6 total comments on this postSubmit yours
  1. It bums me out to see scalpers get so many tickets. Every time I go to a concert these days, the first five rows are empty, the scalpers are three-deep along the entrance, and no one is there for them to unload the tickets on. I wonder how they even stay in business?

    • I’ve been seeing shows for a very long time. The first time I really remember scalping as a problem with getting tickets was in 1984 during Springsteen’s Born in the USA tour. It seemed overnight you went from actually being able to get 1st or 2nd row seats, to being shut out of a show completely. It’s only gotten worse, but there’s plenty of blame to go around. Promoters, ticket sellers, artists…everyone is looking for a big piece of the pie.

      As far as them staying in business, I think it depends where you are located. In the NY metro area, scalpers virtually never have a hard time getting rid of tickets.

  2. A couple of thoughts:
    1. Paperless ticketing is prohibited by law in New York. It was outlawed a couple of years ago under pressure of the secondary-ticketing industry.

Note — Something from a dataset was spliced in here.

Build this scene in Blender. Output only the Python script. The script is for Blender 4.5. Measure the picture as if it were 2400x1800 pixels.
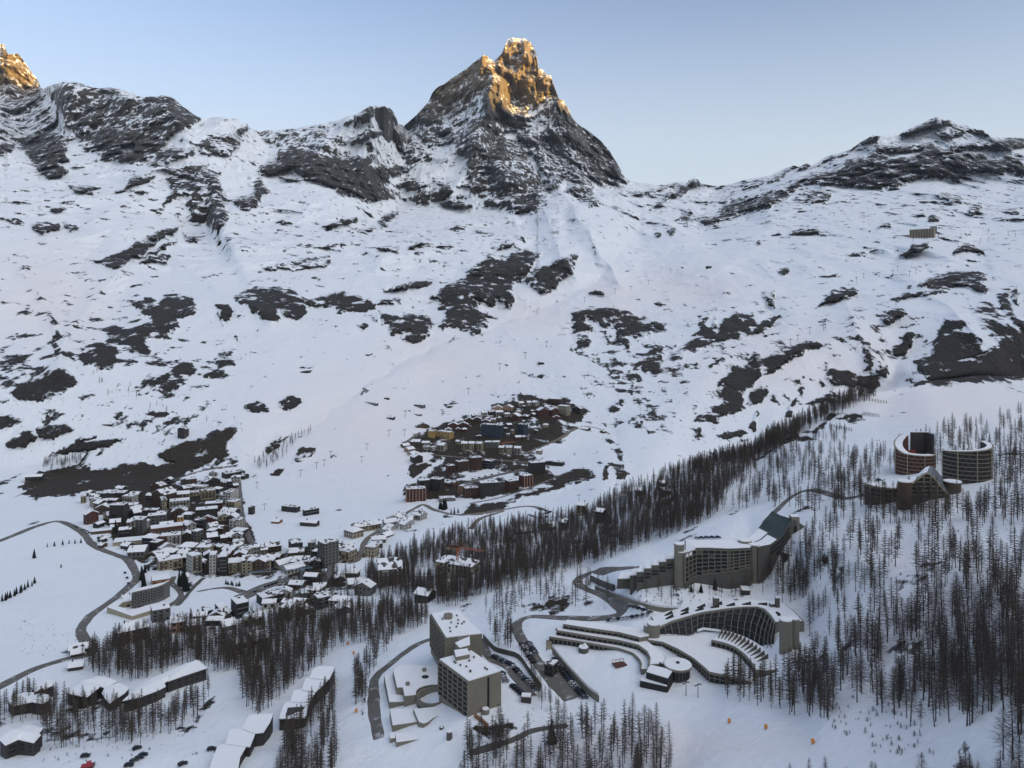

    2. That being said, the concert organizers did an extremely poor job of keeping tickets out of the hands of scalpers. Two ticket limit, will-call only for any seat with a face value under $1,000 would not have been unreasonable.

  3. I knew the secondary market was responsible for the pressure of keeping the paperless option out of the mainstream. I didn’t realize they had done that good of a job of it.. It has been used in New Jersey.

    And yes, there are other options which could have been implemented, but with all involved making a profit at each end, it’s hard to get cooperation to do it.

  4. I am still shocked that with all the technology available to us, scalpers continue to thrive — this would be easy to fix if the players involved really wanted to.

    Especially in a charity event like this, the producers were being beyond negligent, they are wilfully participating in this – put a limit on seats, institute a paperless of other check-and-balance system. Not rocket science, people….

    • Your first line said it all: If the players involved really wanted to. They don’t. Sad for the consumers, or more accurately…the fans, who get shut out again and again.